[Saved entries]
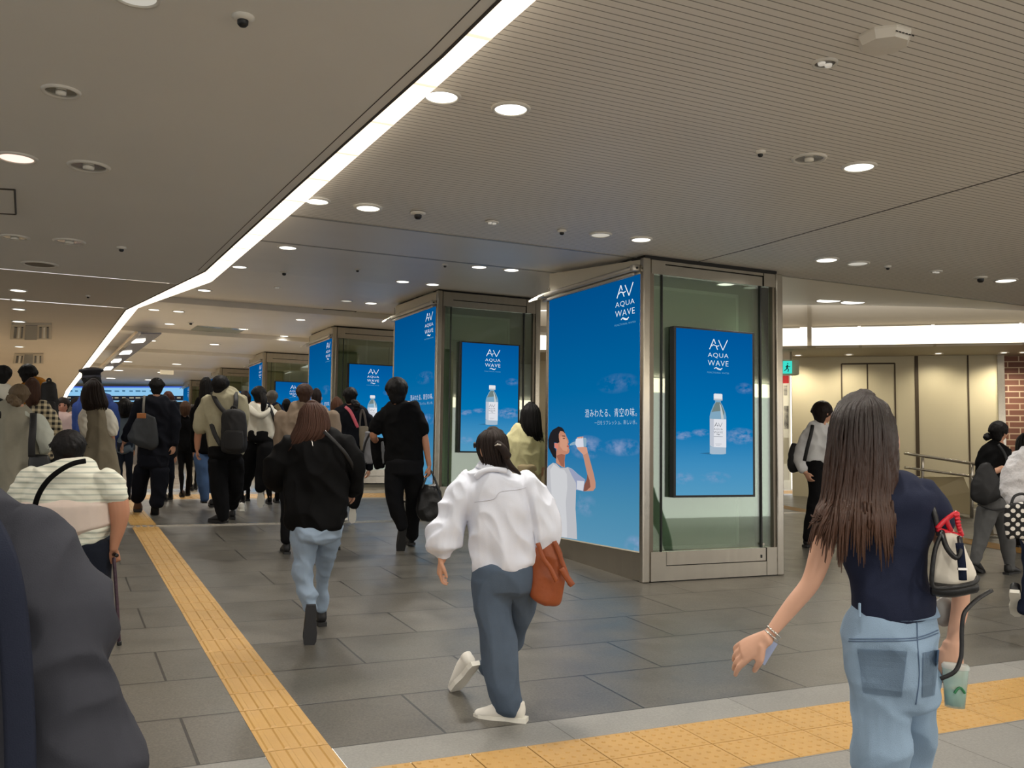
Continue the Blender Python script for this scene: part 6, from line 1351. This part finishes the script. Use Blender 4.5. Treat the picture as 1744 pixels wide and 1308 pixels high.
tt = item('tote_bag', P(620, 750, d-.12), 'grey cloth tote bag of the woman in the navy top', 'bag'); blob('bag_body', tt, cloth('tote_cloth', (128, 120, 106)), d-.12, [], .25, .012, None, [[(726, 610, 628), (745, 611, 627), (768, 613, 625)]]); strap('handle', tt, cloth('tote_strap', (90, 84, 80)), d-.12, [(612, 728), (614, 706), (617, 698), (621, 708), (624, 728)], .015, .4)
sk = item('tote_bag', P(628, 765, d-.2), 'black and silver sack bag next to the grey cloth tote', 'bag'); blob('bag_body', sk, mat('sack_silver', (120, 120, 124), .4), d-.25, [], .35, .012, (.006, 8, (1, 1, .3), 3), [[(736, 622, 634), (760, 618, 636), (784, 618, 637), (790, 622, 633)]]); strap('edge', sk, BLEATH, d-.33, [(630, 738), (622, 756), (618, 780), (624, 790)], .014)
# far heads between the figures
SMK = [('person with reddish-brown bob and black coat, right behind the man in the suit', 14.8, (286, 672, 694), [(670, 279, 294), (676, 276, 297), (692, 277, 297)], hairm('auburn', (74, 38, 30)), cloth('charcoal', (38, 38, 40)), 270, 300, 780),
       ('person with short curly brown hair in black, far in the middle of the crowd', 15.6, (315, 688, 708), [(686, 309, 322), (692, 306, 325), (704, 307, 324)], hairm('curly', (84, 60, 44)), BCLOTH, 300, 330, 770),
       ('woman with dark bob in grey-blue shirt, left of the man in the suit', 14.6, (212, 684, 706), [(682, 204, 220), (688, 199, 226), (704, 198, 227)], HB, cloth('grey_blue', (92, 104, 114)), 195, 229, 770),
       ('person with round dark hair behind the backpack of the khaki man', 15.0, (416, 672, 694), [(669, 409, 424), (676, 405, 428), (692, 405, 428)], HDB, BCLOTH, 403, 432, 770),
       ('person with brown wavy hair behind the woman with the pink strap', 14.5, (573, 682, 702), [(679, 567, 580), (686, 563, 584), (704, 562, 585)], HBR, NAVY, 560, 590, 780),
       ('person whose dark head shows just right of the brown-haired person in taupe', 14.0, (539, 667, 690), [(664, 533, 545), (672, 530, 548), (688, 531, 547)], HDB, cloth('charcoal', (38, 38, 40)), 526, 556, 790),
       ('distant person with black hair far left of the hooded sweater', 17.5, (396, 686, 704), [(684, 390, 402), (690, 387, 405), (702, 388, 404)], HB, cloth('charcoal', (38, 38, 40)), 384, 410, 760),
       ('distant person in grey top seen between the suit and the long black hair', 17.0, (328, 694, 712), [(692, 322, 334), (698, 320, 336), (710, 321, 335)], HDB, cloth('mid_grey', (110, 108, 104)), 316, 342, 765),
       ('distant person in black close to the left flank of the man in the suit', 16.5, (186, 692, 711), [(690, 180, 192), (696, 178, 194), (708, 179, 193)], HB, BCLOTH, 174, 198, 770),
       ('distant walker in dark clothes left of the taupe overshirt', 16.5, (488, 684, 703), [(682, 482, 494), (688, 480, 496), (700, 481, 495)], HB, BCLOTH, 474, 502, 770)]
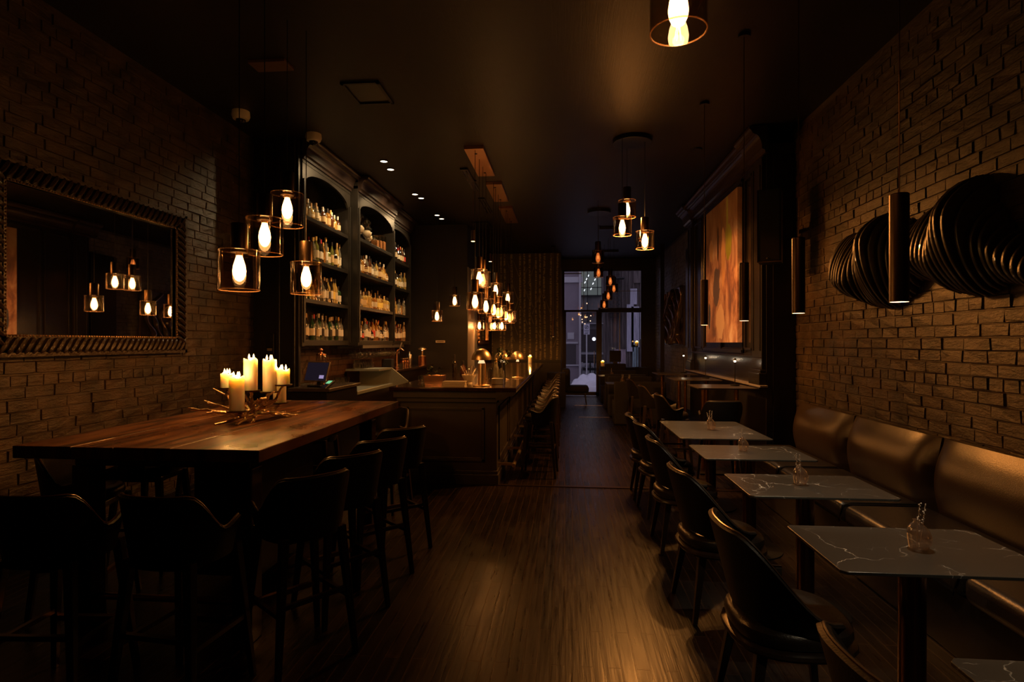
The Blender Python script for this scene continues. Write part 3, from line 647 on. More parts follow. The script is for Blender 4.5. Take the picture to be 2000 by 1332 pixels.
# bottle kinds: (profile, height) with label band zone
KIND = {
 'tall': ([(.034,0),(.036,.01),(.036,.17),(.030,.20),(.014,.235),(.012,.30)], (.05,.14), .036, .30),
 'wine': ([(.036,0),(.038,.01),(.038,.19),(.032,.215),(.015,.245),(.014,.315)], (.06,.15), .038, .315),
 'square': ([(.042,0),(.044,.01),(.044,.15),(.036,.175),(.015,.19),(.014,.24)], (.04,.12), .044, .24),
 'squat': ([(.040,0),(.050,.02),(.052,.09),(.040,.135),(.017,.16),(.016,.215)], (.04,.10), .0505, .215),
 'slim': ([(.026,0),(.028,.01),(.028,.2),(.02,.235),(.011,.26),(.011,.33)], (.06,.16), .028, .33),
 'flask': ([(.036,0),(.040,.02),(.042,.10),(.036,.15),(.014,.175),(.013,.235)], (.045,.115), .042, .235),
 'small': ([(.028,0),(.030,.01),(.030,.10),(.022,.125),(.011,.14),(.011,.18)], (.03,.085), .030, .18),
}
MC = {}
def bottle(kind, gl, lb, cap, loc, label, group, s=1.):
    key = (kind, gl, lb, cap)
    prof, band, rb, H = KIND[kind]; n = 14
    if key not in MC:
        t = thing('bottle', label, 'bottle', (0, 0, 0))
        n2 = 4 if kind == 'square' else n
        MB().lathe(prof, n).build('glass_body', GLS[gl], t, smooth=True)
        if lb: MB().lathe([(rb+.0012, band[0]), (rb+.0012, band[1])], n, cap0=False, cap1=False).build('paper_label', LAB[lb], t, smooth=True)
        MB().lathe([(prof[-1][0]+.002, H-.045), (prof[-1][0]+.002, H+.004), (.004, H+.006)], 10, cap0=False).build('stopper', LAB['cap_'+cap], t, smooth=True)
        MC[key] = t
    else: t = copy_tree(MC[key])
    t.location = loc; t.scale = (s, s, s*R.uniform(.97, 1.06)); t.rotation_euler = (0, 0, R.uniform(0, 6)); t['label'] = label; t['group'] = group
    return t
SN = ['bottom shelf', 'third shelf down', 'second shelf down', 'top shelf']
BN = ['nearest', 'middle', 'farthest']
def gdesc(g, l, c): return '%s, %s cap' % ({'gold': 'golden'}.get(g, g), c) + ((', ' + l + ' label') if l else '')
PAL = {
 (0,3): (['tall','slim','square','squat','flask'], ['clear','gold','gold','clear','amber','brown'], ['cream',None,'tan',None]),
 (0,2): (['tall','slim','square','flask','tall'], ['clear','gold','olive','white','amber','clear','clear','black'], ['white','cream','cream','tan',None]),
 (0,1): (['slim','tall','square','tall'], ['clear','amber','green','gold','black'], ['cream','white','yellow','black']),
 (0,0): (['wine','tall','wine','slim','tall'], ['black','green','clear','black','clear','clear'], ['white','cream','white','black']),
 (1,2): (['square','tall','flask','squat'], ['amber','gold','clear','brown'], ['tan','cream','white']),
 (1,1): (['square','flask','square'], ['gold','gold','amber','clear'], [None,'tan','yellow',None,'cream']),
 (1,0): (['wine','tall','squat','wine'], ['brown','black','amber','clear','black'], ['white','tan','cream','red']),
 (2,3): (['wine','tall','wine','flask'], ['black','brown','clear','black'], ['white','cream','red']),
 (2,2): (['wine','square','tall'], ['gold','clear','black','olive'], ['white','cream']),
 (2,1): (['flask','square','tall'], ['gold','gold','amber','clear'], [None,'cream','yellow',None]),
 (2,0): (['wine','tall','slim'], ['brown','black','clear','amber'], ['cream','white','tan']),
}
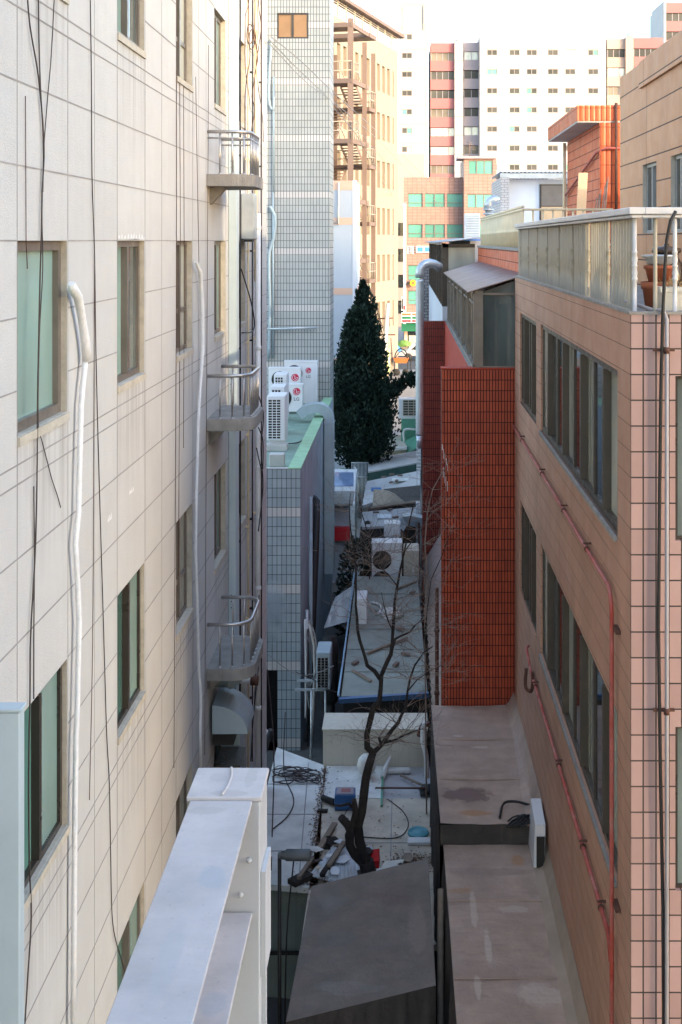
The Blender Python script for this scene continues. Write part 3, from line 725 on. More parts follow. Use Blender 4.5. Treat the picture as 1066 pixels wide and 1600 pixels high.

◆ Aim ◆
In your copy, leave out the pictures and reproduce the material above exactly.

◆ Task response ◆
Continue the Blender Python script for this scene: part 6, from line 1351. This part finishes the script. Use Blender 4.5. Treat the picture as 1744 pixels wide and 1308 pixels high.
tt = item('tote_bag', P(620, 750, d-.12), 'grey cloth tote bag of the woman in the navy top', 'bag'); blob('bag_body', tt, cloth('tote_cloth', (128, 120, 106)), d-.12, [], .25, .012, None, [[(726, 610, 628), (745, 611, 627), (768, 613, 625)]]); strap('handle', tt, cloth('tote_strap', (90, 84, 80)), d-.12, [(612, 728), (614, 706), (617, 698), (621, 708), (624, 728)], .015, .4)
sk = item('tote_bag', P(628, 765, d-.2), 'black and silver sack bag next to the grey cloth tote', 'bag'); blob('bag_body', sk, mat('sack_silver', (120, 120, 124), .4), d-.25, [], .35, .012, (.006, 8, (1, 1, .3), 3), [[(736, 622, 634), (760, 618, 636), (784, 618, 637), (790, 622, 633)]]); strap('edge', sk, BLEATH, d-.33, [(630, 738), (622, 756), (618, 780), (624, 790)], .014)
# far heads between the figures
SMK = [('person with reddish-brown bob and black coat, right behind the man in the suit', 14.8, (286, 672, 694), [(670, 279, 294), (676, 276, 297), (692, 277, 297)], hairm('auburn', (74, 38, 30)), cloth('charcoal', (38, 38, 40)), 270, 300, 780),
       ('person with short curly brown hair in black, far in the middle of the crowd', 15.6, (315, 688, 708), [(686, 309, 322), (692, 306, 325), (704, 307, 324)], hairm('curly', (84, 60, 44)), BCLOTH, 300, 330, 770),
       ('woman with dark bob in grey-blue shirt, left of the man in the suit', 14.6, (212, 684, 706), [(682, 204, 220), (688, 199, 226), (704, 198, 227)], HB, cloth('grey_blue', (92, 104, 114)), 195, 229, 770),
       ('person with round dark hair behind the backpack of the khaki man', 15.0, (416, 672, 694), [(669, 409, 424), (676, 405, 428), (692, 405, 428)], HDB, BCLOTH, 403, 432, 770),
       ('person with brown wavy hair behind the woman with the pink strap', 14.5, (573, 682, 702), [(679, 567, 580), (686, 563, 584), (704, 562, 585)], HBR, NAVY, 560, 590, 780),
       ('person whose dark head shows just right of the brown-haired person in taupe', 14.0, (539, 667, 690), [(664, 533, 545), (672, 530, 548), (688, 531, 547)], HDB, cloth('charcoal', (38, 38, 40)), 526, 556, 790),
       ('distant person with black hair far left of the hooded sweater', 17.5, (396, 686, 704), [(684, 390, 402), (690, 387, 405), (702, 388, 404)], HB, cloth('charcoal', (38, 38, 40)), 384, 410, 760),
       ('distant person in grey top seen between the suit and the long black hair', 17.0, (328, 694, 712), [(692, 322, 334), (698, 320, 336), (710, 321, 335)], HDB, cloth('mid_grey', (110, 108, 104)), 316, 342, 765),
       ('distant person in black close to the left flank of the man in the suit', 16.5, (186, 692, 711), [(690, 180, 192), (696, 178, 194), (708, 179, 193)], HB, BCLOTH, 174, 198, 770),
       ('distant walker in dark clothes left of the taupe overshirt', 16.5, (488, 684, 703), [(682, 482, 494), (688, 480, 496), (700, 481, 495)], HB, BCLOTH, 474, 502, 770)]
The Blender Python script for this scene continues. Write part 3, from line 647 on. More parts follow. The script is for Blender 4.5. Take the picture to be 2000 by 1332 pixels.
# bottle kinds: (profile, height) with label band zone
KIND = {
 'tall': ([(.034,0),(.036,.01),(.036,.17),(.030,.20),(.014,.235),(.012,.30)], (.05,.14), .036, .30),
 'wine': ([(.036,0),(.038,.01),(.038,.19),(.032,.215),(.015,.245),(.014,.315)], (.06,.15), .038, .315),
 'square': ([(.042,0),(.044,.01),(.044,.15),(.036,.175),(.015,.19),(.014,.24)], (.04,.12), .044, .24),
 'squat': ([(.040,0),(.050,.02),(.052,.09),(.040,.135),(.017,.16),(.016,.215)], (.04,.10), .0505, .215),
 'slim': ([(.026,0),(.028,.01),(.028,.2),(.02,.235),(.011,.26),(.011,.33)], (.06,.16), .028, .33),
 'flask': ([(.036,0),(.040,.02),(.042,.10),(.036,.15),(.014,.175),(.013,.235)], (.045,.115), .042, .235),
 'small': ([(.028,0),(.030,.01),(.030,.10),(.022,.125),(.011,.14),(.011,.18)], (.03,.085), .030, .18),
}
MC = {}
def bottle(kind, gl, lb, cap, loc, label, group, s=1.):
    key = (kind, gl, lb, cap)
    prof, band, rb, H = KIND[kind]; n = 14
    if key not in MC:
        t = thing('bottle', label, 'bottle', (0, 0, 0))
        n2 = 4 if kind == 'square' else n
        MB().lathe(prof, n).build('glass_body', GLS[gl], t, smooth=True)
        if lb: MB().lathe([(rb+.0012, band[0]), (rb+.0012, band[1])], n, cap0=False, cap1=False).build('paper_label', LAB[lb], t, smooth=True)
        MB().lathe([(prof[-1][0]+.002, H-.045), (prof[-1][0]+.002, H+.004), (.004, H+.006)], 10, cap0=False).build('stopper', LAB['cap_'+cap], t, smooth=True)
        MC[key] = t
    else: t = copy_tree(MC[key])
    t.location = loc; t.scale = (s, s, s*R.uniform(.97, 1.06)); t.rotation_euler = (0, 0, R.uniform(0, 6)); t['label'] = label; t['group'] = group
    return t
SN = ['bottom shelf', 'third shelf down', 'second shelf down', 'top shelf']
BN = ['nearest', 'middle', 'farthest']
def gdesc(g, l, c): return '%s, %s cap' % ({'gold': 'golden'}.get(g, g), c) + ((', ' + l + ' label') if l else '')
PAL = {
 (0,3): (['tall','slim','square','squat','flask'], ['clear','gold','gold','clear','amber','brown'], ['cream',None,'tan',None]),
 (0,2): (['tall','slim','square','flask','tall'], ['clear','gold','olive','white','amber','clear','clear','black'], ['white','cream','cream','tan',None]),
 (0,1): (['slim','tall','square','tall'], ['clear','amber','green','gold','black'], ['cream','white','yellow','black']),
 (0,0): (['wine','tall','wine','slim','tall'], ['black','green','clear','black','clear','clear'], ['white','cream','white','black']),
 (1,2): (['square','tall','flask','squat'], ['amber','gold','clear','brown'], ['tan','cream','white']),
 (1,1): (['square','flask','square'], ['gold','gold','amber','clear'], [None,'tan','yellow',None,'cream']),
 (1,0): (['wine','tall','squat','wine'], ['brown','black','amber','clear','black'], ['white','tan','cream','red']),
 (2,3): (['wine','tall','wine','flask'], ['black','brown','clear','black'], ['white','cream','red']),
 (2,2): (['wine','square','tall'], ['gold','clear','black','olive'], ['white','cream']),
 (2,1): (['flask','square','tall'], ['gold','gold','amber','clear'], [None,'cream','yellow',None]),
 (2,0): (['wine','tall','slim'], ['brown','black','clear','amber'], ['cream','white','tan']),
}
The Blender Python script for this scene continues. Write part 3, from line 725 on. More parts follow. Use Blender 4.5. Treat the picture as 1066 pixels wide and 1600 pixels high.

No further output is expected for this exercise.